新劇場版は「生命」を連想させるものがたくさん出てくる。もともと新世紀エヴァンゲリオンの時から、生命の源である海や水面の描写、死を連想させる月もよく出て来ていたけど、特にシンエヴァは「生命のバトンを繋ぐ」というメッセージが強いように思う。加持さんが野菜を育てていたり、地球上の種をコンテナに保存していたり、妊婦さんが出てきたり、レイが赤ちゃん(ツバメ)の面倒を見たり、猫が出産したり、シンジくんが土の匂いを感じたり。

テレビ版や旧劇場版だと死の方がトラウマっぽく描かれていたような気がするけど(生も死も等価値だってカヲルくんは言ってたけど)、新劇場版は未来へ生命が繋がっていくような前向きさを感じる。
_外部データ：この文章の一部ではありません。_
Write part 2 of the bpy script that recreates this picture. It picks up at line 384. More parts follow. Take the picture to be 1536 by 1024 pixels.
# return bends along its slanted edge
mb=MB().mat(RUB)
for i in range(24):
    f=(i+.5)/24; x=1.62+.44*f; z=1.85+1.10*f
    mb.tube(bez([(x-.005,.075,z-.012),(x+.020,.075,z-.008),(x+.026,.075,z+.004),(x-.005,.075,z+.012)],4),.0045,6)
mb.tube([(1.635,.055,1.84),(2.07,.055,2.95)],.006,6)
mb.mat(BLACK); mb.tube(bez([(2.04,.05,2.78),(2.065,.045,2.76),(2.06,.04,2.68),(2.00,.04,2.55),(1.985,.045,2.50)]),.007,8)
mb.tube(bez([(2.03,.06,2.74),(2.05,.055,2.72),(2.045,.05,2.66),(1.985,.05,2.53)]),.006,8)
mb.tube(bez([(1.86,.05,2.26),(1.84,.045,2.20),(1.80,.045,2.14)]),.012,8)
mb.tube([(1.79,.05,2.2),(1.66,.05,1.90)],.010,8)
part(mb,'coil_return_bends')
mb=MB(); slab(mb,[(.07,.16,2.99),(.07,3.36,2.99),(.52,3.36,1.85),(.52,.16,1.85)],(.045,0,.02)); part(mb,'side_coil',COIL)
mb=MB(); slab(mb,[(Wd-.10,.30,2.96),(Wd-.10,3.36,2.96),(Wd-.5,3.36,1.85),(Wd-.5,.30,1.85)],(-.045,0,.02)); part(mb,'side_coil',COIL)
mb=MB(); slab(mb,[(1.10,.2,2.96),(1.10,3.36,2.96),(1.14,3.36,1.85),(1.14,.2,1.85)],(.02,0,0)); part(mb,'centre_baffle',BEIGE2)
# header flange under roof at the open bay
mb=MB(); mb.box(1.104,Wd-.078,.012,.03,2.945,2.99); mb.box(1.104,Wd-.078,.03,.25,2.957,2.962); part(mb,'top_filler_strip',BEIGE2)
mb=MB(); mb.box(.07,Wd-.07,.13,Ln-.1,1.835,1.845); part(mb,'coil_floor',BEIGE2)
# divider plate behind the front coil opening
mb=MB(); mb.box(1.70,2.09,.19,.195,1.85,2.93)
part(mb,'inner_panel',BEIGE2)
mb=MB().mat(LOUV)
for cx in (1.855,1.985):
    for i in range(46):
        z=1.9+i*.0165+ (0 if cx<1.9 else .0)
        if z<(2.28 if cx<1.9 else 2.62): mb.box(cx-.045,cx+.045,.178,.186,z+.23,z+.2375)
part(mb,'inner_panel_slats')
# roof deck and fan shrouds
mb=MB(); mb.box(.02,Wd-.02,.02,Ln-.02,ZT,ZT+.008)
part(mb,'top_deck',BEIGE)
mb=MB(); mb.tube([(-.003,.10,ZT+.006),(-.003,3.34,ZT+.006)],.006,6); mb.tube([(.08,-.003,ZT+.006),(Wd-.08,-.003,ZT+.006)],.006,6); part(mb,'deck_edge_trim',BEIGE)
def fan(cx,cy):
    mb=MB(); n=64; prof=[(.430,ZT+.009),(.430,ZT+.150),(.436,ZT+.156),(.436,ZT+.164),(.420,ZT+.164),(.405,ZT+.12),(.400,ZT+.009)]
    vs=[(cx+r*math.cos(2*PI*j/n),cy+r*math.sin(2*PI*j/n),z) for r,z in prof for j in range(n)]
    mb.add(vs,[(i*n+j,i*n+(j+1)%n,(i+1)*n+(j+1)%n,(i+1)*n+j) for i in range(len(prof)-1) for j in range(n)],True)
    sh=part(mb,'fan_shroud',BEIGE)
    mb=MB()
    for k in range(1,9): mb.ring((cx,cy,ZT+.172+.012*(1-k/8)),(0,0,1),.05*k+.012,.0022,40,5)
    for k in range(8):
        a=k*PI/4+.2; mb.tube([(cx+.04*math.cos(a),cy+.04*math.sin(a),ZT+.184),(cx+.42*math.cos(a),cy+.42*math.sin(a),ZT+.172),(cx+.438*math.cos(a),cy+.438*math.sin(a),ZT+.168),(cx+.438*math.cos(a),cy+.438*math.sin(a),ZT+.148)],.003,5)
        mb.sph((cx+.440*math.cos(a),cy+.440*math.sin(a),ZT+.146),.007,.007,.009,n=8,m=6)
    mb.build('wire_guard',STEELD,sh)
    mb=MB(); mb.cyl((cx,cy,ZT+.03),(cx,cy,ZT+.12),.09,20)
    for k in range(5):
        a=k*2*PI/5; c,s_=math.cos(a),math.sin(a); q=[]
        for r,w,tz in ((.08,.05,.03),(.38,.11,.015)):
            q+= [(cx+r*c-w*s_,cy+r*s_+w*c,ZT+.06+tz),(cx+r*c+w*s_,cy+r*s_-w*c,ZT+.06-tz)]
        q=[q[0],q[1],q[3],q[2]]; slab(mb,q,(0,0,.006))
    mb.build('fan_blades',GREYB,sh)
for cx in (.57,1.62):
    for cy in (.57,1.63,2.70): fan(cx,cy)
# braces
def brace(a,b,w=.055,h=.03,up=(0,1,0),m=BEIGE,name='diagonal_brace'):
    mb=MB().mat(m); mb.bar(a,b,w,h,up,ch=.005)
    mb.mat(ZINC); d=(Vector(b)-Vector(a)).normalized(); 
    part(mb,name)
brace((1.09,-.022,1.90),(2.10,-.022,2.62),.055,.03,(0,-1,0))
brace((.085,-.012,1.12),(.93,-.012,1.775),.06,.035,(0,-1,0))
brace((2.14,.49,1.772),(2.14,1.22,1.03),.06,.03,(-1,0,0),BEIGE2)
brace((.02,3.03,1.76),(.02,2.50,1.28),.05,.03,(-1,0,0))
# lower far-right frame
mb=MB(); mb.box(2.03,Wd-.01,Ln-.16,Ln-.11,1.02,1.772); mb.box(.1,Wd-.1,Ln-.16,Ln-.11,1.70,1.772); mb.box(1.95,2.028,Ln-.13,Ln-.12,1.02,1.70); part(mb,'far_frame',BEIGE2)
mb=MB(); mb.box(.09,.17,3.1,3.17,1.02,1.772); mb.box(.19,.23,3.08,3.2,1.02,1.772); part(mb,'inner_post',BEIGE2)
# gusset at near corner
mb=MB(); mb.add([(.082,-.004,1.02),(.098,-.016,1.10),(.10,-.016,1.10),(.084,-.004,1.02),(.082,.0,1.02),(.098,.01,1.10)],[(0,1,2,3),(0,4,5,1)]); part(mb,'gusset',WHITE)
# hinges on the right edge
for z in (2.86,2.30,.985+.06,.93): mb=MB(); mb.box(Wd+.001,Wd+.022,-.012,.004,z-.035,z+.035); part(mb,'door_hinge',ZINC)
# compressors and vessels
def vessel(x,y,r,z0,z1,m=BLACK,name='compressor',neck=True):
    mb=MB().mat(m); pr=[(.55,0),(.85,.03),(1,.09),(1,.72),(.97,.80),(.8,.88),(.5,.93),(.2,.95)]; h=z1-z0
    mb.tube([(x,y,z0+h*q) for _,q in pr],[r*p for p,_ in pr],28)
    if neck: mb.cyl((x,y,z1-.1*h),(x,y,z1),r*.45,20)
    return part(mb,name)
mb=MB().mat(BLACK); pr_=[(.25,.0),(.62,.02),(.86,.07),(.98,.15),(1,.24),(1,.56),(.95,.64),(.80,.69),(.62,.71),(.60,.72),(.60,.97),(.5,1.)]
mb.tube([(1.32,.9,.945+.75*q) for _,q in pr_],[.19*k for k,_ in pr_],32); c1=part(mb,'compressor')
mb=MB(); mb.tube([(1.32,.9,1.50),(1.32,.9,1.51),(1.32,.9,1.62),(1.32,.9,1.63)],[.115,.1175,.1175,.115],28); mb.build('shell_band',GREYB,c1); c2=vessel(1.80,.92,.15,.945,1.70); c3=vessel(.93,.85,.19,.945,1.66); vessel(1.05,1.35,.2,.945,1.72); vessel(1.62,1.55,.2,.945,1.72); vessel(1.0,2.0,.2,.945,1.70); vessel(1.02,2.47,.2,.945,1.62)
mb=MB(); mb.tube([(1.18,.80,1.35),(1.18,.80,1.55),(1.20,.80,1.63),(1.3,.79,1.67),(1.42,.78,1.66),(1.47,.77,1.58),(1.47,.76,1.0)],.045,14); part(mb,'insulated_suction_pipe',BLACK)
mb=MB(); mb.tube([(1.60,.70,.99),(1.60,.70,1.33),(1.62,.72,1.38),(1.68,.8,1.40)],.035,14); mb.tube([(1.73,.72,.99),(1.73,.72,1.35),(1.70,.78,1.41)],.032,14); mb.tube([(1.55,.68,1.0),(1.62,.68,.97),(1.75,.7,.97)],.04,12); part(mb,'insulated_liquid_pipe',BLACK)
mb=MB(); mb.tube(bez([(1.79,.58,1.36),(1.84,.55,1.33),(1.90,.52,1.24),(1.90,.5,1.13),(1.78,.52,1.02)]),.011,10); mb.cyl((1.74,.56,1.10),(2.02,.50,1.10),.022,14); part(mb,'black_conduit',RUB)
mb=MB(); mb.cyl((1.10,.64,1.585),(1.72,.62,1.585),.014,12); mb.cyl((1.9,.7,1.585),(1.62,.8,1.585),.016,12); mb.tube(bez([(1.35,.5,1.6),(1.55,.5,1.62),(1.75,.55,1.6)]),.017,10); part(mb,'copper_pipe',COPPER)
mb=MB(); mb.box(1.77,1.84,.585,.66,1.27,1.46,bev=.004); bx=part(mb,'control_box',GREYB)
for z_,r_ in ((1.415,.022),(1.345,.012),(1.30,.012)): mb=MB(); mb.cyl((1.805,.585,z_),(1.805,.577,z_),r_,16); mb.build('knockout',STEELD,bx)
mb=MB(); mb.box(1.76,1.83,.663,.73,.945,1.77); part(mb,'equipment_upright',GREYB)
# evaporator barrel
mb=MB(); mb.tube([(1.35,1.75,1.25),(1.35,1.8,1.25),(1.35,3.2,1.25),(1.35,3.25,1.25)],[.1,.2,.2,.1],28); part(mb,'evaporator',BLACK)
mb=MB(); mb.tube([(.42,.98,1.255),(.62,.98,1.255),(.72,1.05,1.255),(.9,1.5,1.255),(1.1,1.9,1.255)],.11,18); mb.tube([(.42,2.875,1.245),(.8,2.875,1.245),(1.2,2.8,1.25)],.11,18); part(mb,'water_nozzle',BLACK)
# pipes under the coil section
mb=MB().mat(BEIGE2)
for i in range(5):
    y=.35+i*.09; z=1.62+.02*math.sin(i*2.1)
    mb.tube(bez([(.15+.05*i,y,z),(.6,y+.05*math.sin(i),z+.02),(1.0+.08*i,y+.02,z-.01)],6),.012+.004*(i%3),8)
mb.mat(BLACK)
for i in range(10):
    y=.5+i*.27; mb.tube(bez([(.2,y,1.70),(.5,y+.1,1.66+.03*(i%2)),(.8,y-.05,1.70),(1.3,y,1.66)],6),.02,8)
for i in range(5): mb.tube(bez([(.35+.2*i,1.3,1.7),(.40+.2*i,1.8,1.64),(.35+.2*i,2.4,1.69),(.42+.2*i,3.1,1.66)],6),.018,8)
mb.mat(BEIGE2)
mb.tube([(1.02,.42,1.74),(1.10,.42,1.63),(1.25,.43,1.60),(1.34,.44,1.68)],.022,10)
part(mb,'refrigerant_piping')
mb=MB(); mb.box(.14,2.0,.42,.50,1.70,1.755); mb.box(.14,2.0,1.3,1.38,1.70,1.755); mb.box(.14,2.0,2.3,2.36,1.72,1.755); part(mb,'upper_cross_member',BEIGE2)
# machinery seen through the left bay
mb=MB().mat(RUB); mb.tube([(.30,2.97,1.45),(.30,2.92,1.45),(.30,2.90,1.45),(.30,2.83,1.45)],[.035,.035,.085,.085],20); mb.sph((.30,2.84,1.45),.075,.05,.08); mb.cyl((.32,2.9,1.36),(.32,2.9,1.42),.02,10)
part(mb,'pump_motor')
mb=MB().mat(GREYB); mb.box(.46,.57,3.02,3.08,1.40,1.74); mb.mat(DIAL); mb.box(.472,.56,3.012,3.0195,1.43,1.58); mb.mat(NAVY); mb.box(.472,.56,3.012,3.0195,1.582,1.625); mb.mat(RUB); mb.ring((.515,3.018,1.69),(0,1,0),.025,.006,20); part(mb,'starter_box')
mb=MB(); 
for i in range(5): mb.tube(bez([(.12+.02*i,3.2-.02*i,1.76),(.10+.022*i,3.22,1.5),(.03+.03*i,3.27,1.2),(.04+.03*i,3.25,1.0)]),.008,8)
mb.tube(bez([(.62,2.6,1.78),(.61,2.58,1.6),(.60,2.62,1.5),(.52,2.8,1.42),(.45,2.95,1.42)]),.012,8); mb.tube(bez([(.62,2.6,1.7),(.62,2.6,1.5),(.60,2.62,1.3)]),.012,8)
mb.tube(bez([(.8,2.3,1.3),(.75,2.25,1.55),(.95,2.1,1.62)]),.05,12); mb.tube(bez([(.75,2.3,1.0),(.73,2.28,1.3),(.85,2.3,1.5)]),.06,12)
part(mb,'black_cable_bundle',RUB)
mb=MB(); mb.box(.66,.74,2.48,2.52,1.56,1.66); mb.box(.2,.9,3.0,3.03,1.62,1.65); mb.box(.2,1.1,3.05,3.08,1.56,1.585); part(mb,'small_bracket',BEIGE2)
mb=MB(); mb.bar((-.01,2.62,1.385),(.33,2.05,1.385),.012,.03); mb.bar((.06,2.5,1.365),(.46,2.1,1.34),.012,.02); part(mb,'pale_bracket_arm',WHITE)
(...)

エヴァっぽくないほどに。

2024あらためて

ここまでが2021年に書いた文章。
あまりの感慨深さに自分に酔ったような文章で今見るととても恥ずかしいけど、それも当時の感情なのでそのままにした。
この間友達とシンエヴァ鑑賞会をして、ふとこの文章を思い出したので見返してみたら、シンエヴァに未練たらたらでびっくりした。私はもうイマジナリーの世界から戻って現実に生きているみたい。